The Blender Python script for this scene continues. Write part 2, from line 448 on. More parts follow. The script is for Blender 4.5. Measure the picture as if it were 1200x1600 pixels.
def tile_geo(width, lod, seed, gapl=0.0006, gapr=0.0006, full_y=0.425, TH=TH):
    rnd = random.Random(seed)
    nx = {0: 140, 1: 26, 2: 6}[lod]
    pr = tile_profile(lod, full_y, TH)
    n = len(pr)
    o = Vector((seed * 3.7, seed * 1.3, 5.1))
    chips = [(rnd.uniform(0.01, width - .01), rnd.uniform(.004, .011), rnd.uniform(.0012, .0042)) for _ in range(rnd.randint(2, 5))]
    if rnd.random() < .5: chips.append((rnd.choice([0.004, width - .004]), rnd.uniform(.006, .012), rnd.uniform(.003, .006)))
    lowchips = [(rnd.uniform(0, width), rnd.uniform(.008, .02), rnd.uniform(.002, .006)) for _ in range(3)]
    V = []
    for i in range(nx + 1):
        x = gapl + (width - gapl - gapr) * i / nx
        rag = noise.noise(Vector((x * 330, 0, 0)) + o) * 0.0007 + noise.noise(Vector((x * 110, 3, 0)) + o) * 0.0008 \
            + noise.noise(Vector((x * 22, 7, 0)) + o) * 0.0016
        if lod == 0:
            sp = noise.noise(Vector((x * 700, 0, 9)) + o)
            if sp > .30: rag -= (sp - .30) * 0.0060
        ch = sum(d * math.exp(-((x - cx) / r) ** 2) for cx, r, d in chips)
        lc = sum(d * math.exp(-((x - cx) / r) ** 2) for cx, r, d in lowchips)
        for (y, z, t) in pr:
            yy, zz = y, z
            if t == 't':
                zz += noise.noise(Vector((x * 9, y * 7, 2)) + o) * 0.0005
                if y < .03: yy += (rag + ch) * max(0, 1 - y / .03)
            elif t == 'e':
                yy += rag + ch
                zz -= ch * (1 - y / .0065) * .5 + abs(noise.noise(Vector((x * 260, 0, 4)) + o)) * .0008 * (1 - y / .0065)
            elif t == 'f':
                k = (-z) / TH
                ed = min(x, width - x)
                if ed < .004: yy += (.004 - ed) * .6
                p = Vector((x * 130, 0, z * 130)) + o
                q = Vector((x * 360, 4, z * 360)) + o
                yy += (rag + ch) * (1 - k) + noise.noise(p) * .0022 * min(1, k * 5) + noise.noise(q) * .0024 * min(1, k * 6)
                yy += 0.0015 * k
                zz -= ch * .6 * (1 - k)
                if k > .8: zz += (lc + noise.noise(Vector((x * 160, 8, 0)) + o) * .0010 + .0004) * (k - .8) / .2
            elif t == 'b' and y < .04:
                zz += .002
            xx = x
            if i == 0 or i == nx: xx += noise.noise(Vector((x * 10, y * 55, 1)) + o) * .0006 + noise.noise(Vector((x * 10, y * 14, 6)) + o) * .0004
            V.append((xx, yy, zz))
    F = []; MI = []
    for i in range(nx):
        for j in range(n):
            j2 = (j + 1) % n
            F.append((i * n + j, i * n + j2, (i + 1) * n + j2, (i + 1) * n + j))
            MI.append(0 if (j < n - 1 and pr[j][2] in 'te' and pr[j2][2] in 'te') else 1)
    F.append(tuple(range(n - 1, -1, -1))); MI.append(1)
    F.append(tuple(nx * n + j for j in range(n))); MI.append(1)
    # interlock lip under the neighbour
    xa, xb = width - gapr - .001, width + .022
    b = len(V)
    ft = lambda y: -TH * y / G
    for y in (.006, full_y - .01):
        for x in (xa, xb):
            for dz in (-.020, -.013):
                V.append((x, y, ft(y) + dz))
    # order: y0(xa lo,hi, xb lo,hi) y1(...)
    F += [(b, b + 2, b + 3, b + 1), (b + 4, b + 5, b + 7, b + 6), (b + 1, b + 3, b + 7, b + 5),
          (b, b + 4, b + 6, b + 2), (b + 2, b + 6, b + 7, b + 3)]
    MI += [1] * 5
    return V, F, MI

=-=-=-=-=

- Problem description
Take the material above and return all of it exactly.

- Solution to this task
The Blender Python script for this scene continues. Write part 2, from line 448 on. More parts follow. The script is for Blender 4.5. Measure the picture as if it were 1200x1600 pixels.
def tile_geo(width, lod, seed, gapl=0.0006, gapr=0.0006, full_y=0.425, TH=TH):
    rnd = random.Random(seed)
    nx = {0: 140, 1: 26, 2: 6}[lod]
    pr = tile_profile(lod, full_y, TH)
    n = len(pr)
    o = Vector((seed * 3.7, seed * 1.3, 5.1))
    chips = [(rnd.uniform(0.01, width - .01), rnd.uniform(.004, .011), rnd.uniform(.0012, .0042)) for _ in range(rnd.randint(2, 5))]
    if rnd.random() < .5: chips.append((rnd.choice([0.004, width - .004]), rnd.uniform(.006, .012), rnd.uniform(.003, .006)))
    lowchips = [(rnd.uniform(0, width), rnd.uniform(.008, .02), rnd.uniform(.002, .006)) for _ in range(3)]
    V = []
    for i in range(nx + 1):
        x = gapl + (width - gapl - gapr) * i / nx
        rag = noise.noise(Vector((x * 330, 0, 0)) + o) * 0.0007 + noise.noise(Vector((x * 110, 3, 0)) + o) * 0.0008 \
            + noise.noise(Vector((x * 22, 7, 0)) + o) * 0.0016
        if lod == 0:
            sp = noise.noise(Vector((x * 700, 0, 9)) + o)
            if sp > .30: rag -= (sp - .30) * 0.0060
        ch = sum(d * math.exp(-((x - cx) / r) ** 2) for cx, r, d in chips)
        lc = sum(d * math.exp(-((x - cx) / r) ** 2) for cx, r, d in lowchips)
        for (y, z, t) in pr:
            yy, zz = y, z
            if t == 't':
                zz += noise.noise(Vector((x * 9, y * 7, 2)) + o) * 0.0005
                if y < .03: yy += (rag + ch) * max(0, 1 - y / .03)
            elif t == 'e':
                yy += rag + ch
                zz -= ch * (1 - y / .0065) * .5 + abs(noise.noise(Vector((x * 260, 0, 4)) + o)) * .0008 * (1 - y / .0065)
            elif t == 'f':
                k = (-z) / TH
                ed = min(x, width - x)
                if ed < .004: yy += (.004 - ed) * .6
                p = Vector((x * 130, 0, z * 130)) + o
                q = Vector((x * 360, 4, z * 360)) + o
                yy += (rag + ch) * (1 - k) + noise.noise(p) * .0022 * min(1, k * 5) + noise.noise(q) * .0024 * min(1, k * 6)
                yy += 0.0015 * k
                zz -= ch * .6 * (1 - k)
                if k > .8: zz += (lc + noise.noise(Vector((x * 160, 8, 0)) + o) * .0010 + .0004) * (k - .8) / .2
            elif t == 'b' and y < .04:
                zz += .002
            xx = x
            if i == 0 or i == nx: xx += noise.noise(Vector((x * 10, y * 55, 1)) + o) * .0006 + noise.noise(Vector((x * 10, y * 14, 6)) + o) * .0004
            V.append((xx, yy, zz))
    F = []; MI = []
    for i in range(nx):
        for j in range(n):
            j2 = (j + 1) % n
            F.append((i * n + j, i * n + j2, (i + 1) * n + j2, (i + 1) * n + j))
            MI.append(0 if (j < n - 1 and pr[j][2] in 'te' and pr[j2][2] in 'te') else 1)
    F.append(tuple(range(n - 1, -1, -1))); MI.append(1)
    F.append(tuple(nx * n + j for j in range(n))); MI.append(1)
    # interlock lip under the neighbour
    xa, xb = width - gapr - .001, width + .022
    b = len(V)
    ft = lambda y: -TH * y / G
    for y in (.006, full_y - .01):
        for x in (xa, xb):
            for dz in (-.020, -.013):
                V.append((x, y, ft(y) + dz))
    # order: y0(xa lo,hi, xb lo,hi) y1(...)
    F += [(b, b + 2, b + 3, b + 1), (b + 4, b + 5, b + 7, b + 6), (b + 1, b + 3, b + 7, b + 5),
          (b, b + 4, b + 6, b + 2), (b + 2, b + 6, b + 7, b + 3)]
    MI += [1] * 5
    return V, F, MI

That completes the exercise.